The information constantly confounds newly arrived Florida Keys residents and first-time visitors, who inevitably raise an incredulous eyebrow at the irony: None of the conch found in local restaurants comes from the Conch Republic. Well, at least not the lowercase, seafood-type of conch. The uppercase Conchs, as Key West natives call themselves are still a flourishing species.

Fishermen and consumers in the Florida Keys and throughout the country nearly loved their queen conch to death. By the mid 1970s overfishing had nearly decimated the populations in the Florida Keys, prompting fishermen, cooks and craftspeople who made jewelry from the shells to seek the slow-moving mollusks in the warm, shallow waters of other countries, including the Bahamas, Jamaica, Honduras and Dominican Republic.

Two longtime Key Westers (freshwater Conchs) noted the relentless craving for queen conch in the United States, and particularly in Florida. Clyde Hensley and Tim Root recently began importing the Conch Republic's namesake seafood staple from the Bahamas, offering wholesale and retail options for dining rooms in both restaurants and residences.

The new business, KW Q Conch, started about four months ago when Hensley was able to finalize a 15-year lease with the Bahamian government. That document allows Hensley and his contracted fishermen to harvest queen conch from Bahamian waters near the areas around Freeport and Eleuthera and sell it in the United States.

"A lot of the conch now comes from Honduras and Jamaica, and it's just not taken care of like they do in the Bahamas," said Root, who on Nov. 5 was elected to the Key West Utility Board. "They have the knowledge and expertise over there to take excellent care of the product, and it's hard to get a lease from the government because they're actually paying attention to the fishery to protect the population."

The difference is apparent from the first bite, Root said.

"Everyone who's tasted our conch have said they can't believe how good it is," said Root, who a variety of conch recipes at each of his campaign gatherings in recent months.

The meat is expertly removed from the shell, and immediately flash frozen to preserve freshness.
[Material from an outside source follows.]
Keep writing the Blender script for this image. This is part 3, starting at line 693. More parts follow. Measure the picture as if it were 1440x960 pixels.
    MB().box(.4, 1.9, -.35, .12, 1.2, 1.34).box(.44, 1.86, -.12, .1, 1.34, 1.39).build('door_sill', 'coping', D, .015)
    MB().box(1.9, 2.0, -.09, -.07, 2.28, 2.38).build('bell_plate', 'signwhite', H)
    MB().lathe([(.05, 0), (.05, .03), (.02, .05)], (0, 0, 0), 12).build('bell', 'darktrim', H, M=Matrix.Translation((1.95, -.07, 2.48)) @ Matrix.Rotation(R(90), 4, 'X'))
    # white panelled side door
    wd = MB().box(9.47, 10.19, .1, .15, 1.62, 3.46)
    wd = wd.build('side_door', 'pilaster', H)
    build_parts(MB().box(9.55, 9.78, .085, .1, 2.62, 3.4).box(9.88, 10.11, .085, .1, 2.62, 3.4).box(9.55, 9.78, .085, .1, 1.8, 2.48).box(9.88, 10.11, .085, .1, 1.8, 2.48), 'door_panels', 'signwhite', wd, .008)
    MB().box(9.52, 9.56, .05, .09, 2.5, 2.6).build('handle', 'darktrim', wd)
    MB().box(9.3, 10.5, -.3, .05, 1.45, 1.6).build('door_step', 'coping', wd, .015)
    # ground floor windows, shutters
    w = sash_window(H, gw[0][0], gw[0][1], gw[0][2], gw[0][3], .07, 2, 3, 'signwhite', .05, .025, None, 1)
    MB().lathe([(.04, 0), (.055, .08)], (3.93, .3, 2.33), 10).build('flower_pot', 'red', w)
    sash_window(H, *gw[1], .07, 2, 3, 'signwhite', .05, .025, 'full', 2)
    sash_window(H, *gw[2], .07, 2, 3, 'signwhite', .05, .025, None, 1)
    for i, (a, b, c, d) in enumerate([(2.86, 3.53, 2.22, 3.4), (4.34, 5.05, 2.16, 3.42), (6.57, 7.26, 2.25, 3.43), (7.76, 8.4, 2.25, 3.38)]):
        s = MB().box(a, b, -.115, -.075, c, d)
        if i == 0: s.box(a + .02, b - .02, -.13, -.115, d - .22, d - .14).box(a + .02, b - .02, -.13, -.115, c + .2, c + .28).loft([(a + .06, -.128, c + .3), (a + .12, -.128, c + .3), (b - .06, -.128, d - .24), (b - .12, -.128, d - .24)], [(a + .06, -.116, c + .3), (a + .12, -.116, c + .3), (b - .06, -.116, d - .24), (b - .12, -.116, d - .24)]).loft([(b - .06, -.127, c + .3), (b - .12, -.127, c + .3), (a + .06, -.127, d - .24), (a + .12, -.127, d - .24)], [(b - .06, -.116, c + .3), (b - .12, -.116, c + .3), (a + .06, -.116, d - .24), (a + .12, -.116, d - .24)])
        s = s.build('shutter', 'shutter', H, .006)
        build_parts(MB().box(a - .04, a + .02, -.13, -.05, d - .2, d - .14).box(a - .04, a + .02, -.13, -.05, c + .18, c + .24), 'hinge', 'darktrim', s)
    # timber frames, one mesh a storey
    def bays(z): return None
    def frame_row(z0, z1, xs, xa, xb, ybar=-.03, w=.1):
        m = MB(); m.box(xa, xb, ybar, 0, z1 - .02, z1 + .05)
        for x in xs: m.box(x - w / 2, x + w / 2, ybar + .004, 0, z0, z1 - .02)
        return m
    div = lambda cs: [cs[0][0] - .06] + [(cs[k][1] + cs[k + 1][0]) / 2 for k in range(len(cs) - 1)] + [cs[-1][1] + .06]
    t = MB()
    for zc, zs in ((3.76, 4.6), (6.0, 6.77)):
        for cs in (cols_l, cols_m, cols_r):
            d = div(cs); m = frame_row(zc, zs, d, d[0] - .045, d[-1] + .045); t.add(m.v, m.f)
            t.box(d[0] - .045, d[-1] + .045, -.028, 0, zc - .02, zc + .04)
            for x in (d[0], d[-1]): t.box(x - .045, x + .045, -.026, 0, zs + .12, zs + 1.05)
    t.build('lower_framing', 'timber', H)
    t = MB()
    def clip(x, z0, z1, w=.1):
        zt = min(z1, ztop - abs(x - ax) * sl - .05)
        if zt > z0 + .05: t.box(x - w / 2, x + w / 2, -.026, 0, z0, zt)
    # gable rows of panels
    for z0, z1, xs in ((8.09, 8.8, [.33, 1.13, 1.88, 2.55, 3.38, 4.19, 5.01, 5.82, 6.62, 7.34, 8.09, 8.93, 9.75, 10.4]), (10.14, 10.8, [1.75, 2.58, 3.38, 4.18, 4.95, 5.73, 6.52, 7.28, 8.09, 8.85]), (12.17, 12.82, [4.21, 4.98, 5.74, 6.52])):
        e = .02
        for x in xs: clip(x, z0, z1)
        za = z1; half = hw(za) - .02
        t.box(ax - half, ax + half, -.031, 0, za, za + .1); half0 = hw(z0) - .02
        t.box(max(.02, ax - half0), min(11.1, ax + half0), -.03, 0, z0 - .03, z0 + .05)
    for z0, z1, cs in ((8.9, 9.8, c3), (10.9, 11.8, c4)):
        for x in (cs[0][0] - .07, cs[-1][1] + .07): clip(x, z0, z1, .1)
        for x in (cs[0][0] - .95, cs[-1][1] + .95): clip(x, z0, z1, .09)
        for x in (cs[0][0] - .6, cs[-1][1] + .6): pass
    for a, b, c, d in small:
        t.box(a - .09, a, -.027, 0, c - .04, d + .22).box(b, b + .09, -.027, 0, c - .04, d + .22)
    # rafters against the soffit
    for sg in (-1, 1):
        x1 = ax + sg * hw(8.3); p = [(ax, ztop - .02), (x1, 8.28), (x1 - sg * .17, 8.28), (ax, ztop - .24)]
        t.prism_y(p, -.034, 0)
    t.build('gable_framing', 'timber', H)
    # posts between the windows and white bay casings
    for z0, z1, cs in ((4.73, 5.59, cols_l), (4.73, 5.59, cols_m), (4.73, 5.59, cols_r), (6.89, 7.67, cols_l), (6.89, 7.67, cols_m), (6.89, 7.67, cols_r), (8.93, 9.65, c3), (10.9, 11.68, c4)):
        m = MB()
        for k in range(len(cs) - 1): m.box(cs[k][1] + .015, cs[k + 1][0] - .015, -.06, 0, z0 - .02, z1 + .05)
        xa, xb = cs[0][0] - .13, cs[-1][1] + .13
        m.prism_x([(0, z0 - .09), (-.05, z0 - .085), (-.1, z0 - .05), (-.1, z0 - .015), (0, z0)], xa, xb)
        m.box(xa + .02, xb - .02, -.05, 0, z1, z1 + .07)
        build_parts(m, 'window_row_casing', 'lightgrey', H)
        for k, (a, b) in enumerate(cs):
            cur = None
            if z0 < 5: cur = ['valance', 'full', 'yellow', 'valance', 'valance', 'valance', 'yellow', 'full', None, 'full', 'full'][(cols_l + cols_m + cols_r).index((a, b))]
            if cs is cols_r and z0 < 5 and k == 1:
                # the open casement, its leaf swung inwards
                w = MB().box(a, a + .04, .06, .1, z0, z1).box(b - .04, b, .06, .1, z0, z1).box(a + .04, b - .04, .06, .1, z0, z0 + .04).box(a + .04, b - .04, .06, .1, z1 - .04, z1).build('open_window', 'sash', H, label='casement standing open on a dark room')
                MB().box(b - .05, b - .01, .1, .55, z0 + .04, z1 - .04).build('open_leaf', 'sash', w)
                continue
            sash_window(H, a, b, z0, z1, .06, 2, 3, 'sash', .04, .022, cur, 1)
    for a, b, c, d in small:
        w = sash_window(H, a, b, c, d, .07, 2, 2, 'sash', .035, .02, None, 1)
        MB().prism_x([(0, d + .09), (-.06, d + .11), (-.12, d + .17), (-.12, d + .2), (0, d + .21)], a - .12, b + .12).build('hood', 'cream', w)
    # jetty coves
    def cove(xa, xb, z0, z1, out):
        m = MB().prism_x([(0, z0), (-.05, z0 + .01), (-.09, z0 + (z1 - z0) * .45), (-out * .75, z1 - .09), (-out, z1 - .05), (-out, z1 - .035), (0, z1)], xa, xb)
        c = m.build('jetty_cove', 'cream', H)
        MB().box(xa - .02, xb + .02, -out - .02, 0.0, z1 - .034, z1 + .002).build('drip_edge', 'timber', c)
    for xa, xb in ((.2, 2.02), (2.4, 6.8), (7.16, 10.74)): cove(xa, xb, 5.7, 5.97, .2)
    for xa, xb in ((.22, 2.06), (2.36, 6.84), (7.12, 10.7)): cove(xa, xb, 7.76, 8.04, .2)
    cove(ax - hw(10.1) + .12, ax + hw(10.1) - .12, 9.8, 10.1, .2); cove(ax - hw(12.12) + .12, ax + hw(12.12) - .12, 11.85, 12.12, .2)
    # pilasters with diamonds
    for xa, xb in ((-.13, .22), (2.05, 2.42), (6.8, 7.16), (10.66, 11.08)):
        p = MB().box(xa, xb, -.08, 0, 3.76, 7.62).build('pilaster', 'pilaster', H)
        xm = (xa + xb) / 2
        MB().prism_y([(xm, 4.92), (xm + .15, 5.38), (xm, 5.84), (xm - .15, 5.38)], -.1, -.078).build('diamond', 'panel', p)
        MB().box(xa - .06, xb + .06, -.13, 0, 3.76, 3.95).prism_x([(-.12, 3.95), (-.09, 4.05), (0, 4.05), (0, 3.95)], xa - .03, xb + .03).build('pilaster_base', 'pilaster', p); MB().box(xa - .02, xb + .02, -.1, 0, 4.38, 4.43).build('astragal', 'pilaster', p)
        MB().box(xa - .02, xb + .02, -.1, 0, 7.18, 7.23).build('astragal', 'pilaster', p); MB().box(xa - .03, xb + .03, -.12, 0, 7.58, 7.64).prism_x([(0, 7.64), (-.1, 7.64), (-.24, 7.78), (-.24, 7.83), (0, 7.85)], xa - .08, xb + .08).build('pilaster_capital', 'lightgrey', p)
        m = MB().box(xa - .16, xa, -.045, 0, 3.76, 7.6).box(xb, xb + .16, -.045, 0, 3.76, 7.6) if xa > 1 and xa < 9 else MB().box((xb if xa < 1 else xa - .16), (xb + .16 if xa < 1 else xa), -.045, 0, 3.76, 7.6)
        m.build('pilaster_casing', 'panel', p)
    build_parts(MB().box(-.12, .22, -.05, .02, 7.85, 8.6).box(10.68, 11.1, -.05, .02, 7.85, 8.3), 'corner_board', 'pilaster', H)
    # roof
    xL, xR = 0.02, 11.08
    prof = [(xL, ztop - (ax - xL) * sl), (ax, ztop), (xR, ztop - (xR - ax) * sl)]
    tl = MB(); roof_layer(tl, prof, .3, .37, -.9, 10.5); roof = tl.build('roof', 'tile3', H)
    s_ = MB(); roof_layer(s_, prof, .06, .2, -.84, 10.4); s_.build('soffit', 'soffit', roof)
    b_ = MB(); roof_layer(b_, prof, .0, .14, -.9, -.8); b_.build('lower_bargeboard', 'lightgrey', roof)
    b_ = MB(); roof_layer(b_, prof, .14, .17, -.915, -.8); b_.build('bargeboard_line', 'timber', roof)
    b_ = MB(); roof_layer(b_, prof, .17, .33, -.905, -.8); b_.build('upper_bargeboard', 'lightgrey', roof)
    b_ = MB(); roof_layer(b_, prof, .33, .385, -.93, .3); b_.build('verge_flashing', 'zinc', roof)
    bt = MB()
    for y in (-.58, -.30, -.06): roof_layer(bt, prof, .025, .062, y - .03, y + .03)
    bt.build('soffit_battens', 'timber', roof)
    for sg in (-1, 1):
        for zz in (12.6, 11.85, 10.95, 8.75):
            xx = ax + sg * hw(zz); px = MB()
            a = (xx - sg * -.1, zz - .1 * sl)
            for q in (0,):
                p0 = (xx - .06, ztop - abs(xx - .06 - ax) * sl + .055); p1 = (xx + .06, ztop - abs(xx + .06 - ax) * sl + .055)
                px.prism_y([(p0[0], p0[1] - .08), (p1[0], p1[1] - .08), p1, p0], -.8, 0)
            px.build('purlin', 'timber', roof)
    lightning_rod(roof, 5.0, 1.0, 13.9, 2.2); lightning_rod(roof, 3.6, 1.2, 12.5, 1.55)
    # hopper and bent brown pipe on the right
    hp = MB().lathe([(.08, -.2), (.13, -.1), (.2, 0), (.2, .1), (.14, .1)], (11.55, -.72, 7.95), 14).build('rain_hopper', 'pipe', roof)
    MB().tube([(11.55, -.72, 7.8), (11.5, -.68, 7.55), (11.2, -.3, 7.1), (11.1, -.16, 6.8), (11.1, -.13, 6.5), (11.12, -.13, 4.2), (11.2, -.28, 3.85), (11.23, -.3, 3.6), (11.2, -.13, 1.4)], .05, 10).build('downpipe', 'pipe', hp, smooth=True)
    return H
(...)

The queen conch is then packaged into 5-lb. boxes and shipped to Florida, Root said.

"You get about 40 or 50 conch in a 5-pound box, so you get a lot for your money.

The mollusk meat currently retails for $12.95 per pound, Root said. Root, who formerly created and owned Hurricane Hole Marina with Fred Skomp, explained his role as "basically I'm a retail distributor. I buy the conch from Clyde, who moved up to Sebastian, and then sell it to restaurants and individuals."

KW Q Conch is operating out of the Half Shell Fish Market, across the parking lot from the corresponding bar and restaurant, which now features Hensley's and Root's queen conch.

"People are starting to bring conch back to the dinner tables in restaurants," he said, "Because they know the quality and consistency will be there. Seafood is the love of my life, and we simply have a better product available."